=== Information provided ===

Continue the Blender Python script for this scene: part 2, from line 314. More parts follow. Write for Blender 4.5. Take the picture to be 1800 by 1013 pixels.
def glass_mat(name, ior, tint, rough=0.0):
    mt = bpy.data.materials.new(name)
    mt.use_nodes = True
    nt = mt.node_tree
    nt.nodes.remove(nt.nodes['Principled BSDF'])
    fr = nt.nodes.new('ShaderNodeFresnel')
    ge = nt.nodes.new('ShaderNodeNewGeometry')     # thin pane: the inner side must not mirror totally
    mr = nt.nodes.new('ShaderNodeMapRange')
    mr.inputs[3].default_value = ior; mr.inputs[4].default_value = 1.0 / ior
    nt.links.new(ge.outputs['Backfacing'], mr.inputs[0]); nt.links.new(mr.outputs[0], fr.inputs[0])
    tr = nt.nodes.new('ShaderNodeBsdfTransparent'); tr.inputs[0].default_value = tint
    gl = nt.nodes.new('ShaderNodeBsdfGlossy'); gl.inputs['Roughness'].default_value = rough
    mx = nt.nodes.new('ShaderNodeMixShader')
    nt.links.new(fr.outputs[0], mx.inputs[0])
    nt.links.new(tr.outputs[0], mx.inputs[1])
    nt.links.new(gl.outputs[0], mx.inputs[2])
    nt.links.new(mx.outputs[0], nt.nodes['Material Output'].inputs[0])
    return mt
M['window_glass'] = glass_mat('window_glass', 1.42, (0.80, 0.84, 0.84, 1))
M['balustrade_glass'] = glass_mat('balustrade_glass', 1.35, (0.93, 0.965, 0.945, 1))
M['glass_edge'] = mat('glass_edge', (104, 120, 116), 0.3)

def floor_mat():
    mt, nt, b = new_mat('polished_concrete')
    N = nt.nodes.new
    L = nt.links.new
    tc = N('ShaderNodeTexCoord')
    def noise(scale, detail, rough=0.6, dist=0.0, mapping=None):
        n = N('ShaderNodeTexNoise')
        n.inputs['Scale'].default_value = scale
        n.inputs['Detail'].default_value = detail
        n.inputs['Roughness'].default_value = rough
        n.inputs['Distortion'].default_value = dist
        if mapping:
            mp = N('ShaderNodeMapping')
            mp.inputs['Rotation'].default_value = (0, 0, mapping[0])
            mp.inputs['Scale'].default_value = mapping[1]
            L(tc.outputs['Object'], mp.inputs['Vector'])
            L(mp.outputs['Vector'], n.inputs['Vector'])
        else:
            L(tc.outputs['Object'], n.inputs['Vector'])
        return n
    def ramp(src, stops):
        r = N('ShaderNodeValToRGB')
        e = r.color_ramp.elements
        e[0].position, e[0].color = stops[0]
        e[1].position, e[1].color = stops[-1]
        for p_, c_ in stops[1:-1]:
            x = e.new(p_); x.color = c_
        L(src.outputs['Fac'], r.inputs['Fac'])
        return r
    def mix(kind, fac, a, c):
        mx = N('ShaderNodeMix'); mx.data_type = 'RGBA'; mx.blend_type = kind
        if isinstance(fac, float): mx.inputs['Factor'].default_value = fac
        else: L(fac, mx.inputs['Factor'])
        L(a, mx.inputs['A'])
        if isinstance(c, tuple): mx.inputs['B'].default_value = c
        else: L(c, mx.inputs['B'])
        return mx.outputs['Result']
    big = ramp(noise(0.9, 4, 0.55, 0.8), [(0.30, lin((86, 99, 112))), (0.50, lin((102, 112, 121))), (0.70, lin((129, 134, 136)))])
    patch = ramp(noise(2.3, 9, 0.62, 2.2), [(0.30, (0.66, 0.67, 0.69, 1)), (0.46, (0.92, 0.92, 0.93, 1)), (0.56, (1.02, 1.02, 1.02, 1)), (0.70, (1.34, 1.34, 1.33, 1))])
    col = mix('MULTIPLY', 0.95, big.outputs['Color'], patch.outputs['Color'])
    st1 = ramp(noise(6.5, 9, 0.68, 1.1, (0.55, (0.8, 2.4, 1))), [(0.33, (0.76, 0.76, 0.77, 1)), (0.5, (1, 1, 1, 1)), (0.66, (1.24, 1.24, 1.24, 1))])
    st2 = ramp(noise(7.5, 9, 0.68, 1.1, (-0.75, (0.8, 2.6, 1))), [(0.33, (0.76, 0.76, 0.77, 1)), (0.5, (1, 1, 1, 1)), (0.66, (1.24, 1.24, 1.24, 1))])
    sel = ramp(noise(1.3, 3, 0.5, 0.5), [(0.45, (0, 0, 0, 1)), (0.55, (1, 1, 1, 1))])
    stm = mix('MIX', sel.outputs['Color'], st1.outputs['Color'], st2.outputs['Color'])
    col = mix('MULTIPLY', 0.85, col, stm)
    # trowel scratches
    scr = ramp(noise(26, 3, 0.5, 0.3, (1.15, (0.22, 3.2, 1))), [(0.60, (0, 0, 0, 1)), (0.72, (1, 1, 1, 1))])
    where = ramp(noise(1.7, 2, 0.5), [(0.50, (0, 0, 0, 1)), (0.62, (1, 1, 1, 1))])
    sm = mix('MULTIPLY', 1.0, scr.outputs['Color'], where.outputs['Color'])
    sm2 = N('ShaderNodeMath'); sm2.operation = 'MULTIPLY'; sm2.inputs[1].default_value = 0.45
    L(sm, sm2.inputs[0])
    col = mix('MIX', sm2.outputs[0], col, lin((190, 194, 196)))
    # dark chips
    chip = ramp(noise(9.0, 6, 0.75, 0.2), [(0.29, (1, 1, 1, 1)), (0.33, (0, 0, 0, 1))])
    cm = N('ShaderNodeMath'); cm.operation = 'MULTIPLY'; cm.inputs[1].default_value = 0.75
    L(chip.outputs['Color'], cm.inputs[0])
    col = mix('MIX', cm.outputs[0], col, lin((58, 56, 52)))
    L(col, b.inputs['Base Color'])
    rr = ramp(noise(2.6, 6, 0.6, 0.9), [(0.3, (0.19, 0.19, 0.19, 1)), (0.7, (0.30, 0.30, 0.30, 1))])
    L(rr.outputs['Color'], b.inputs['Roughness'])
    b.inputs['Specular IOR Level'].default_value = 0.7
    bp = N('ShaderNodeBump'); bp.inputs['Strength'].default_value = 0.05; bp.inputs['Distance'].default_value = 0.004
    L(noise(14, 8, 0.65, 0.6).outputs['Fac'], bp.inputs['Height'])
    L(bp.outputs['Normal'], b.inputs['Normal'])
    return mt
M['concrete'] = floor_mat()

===

▶ [Aim of the exercise]:
Print only the lines that run from the start of the listing to the line bearing "M['glass_edge'] = mat('glass_edge', (104, 120, 116), 0.3)"; please keep the first line and that last one, exactly as they appear.

▶ [Answer below]:
Continue the Blender Python script for this scene: part 2, from line 314. More parts follow. Write for Blender 4.5. Take the picture to be 1800 by 1013 pixels.
def glass_mat(name, ior, tint, rough=0.0):
    mt = bpy.data.materials.new(name)
    mt.use_nodes = True
    nt = mt.node_tree
    nt.nodes.remove(nt.nodes['Principled BSDF'])
    fr = nt.nodes.new('ShaderNodeFresnel')
    ge = nt.nodes.new('ShaderNodeNewGeometry')     # thin pane: the inner side must not mirror totally
    mr = nt.nodes.new('ShaderNodeMapRange')
    mr.inputs[3].default_value = ior; mr.inputs[4].default_value = 1.0 / ior
    nt.links.new(ge.outputs['Backfacing'], mr.inputs[0]); nt.links.new(mr.outputs[0], fr.inputs[0])
    tr = nt.nodes.new('ShaderNodeBsdfTransparent'); tr.inputs[0].default_value = tint
    gl = nt.nodes.new('ShaderNodeBsdfGlossy'); gl.inputs['Roughness'].default_value = rough
    mx = nt.nodes.new('ShaderNodeMixShader')
    nt.links.new(fr.outputs[0], mx.inputs[0])
    nt.links.new(tr.outputs[0], mx.inputs[1])
    nt.links.new(gl.outputs[0], mx.inputs[2])
    nt.links.new(mx.outputs[0], nt.nodes['Material Output'].inputs[0])
    return mt
M['window_glass'] = glass_mat('window_glass', 1.42, (0.80, 0.84, 0.84, 1))
M['balustrade_glass'] = glass_mat('balustrade_glass', 1.35, (0.93, 0.965, 0.945, 1))
M['glass_edge'] = mat('glass_edge', (104, 120, 116), 0.3)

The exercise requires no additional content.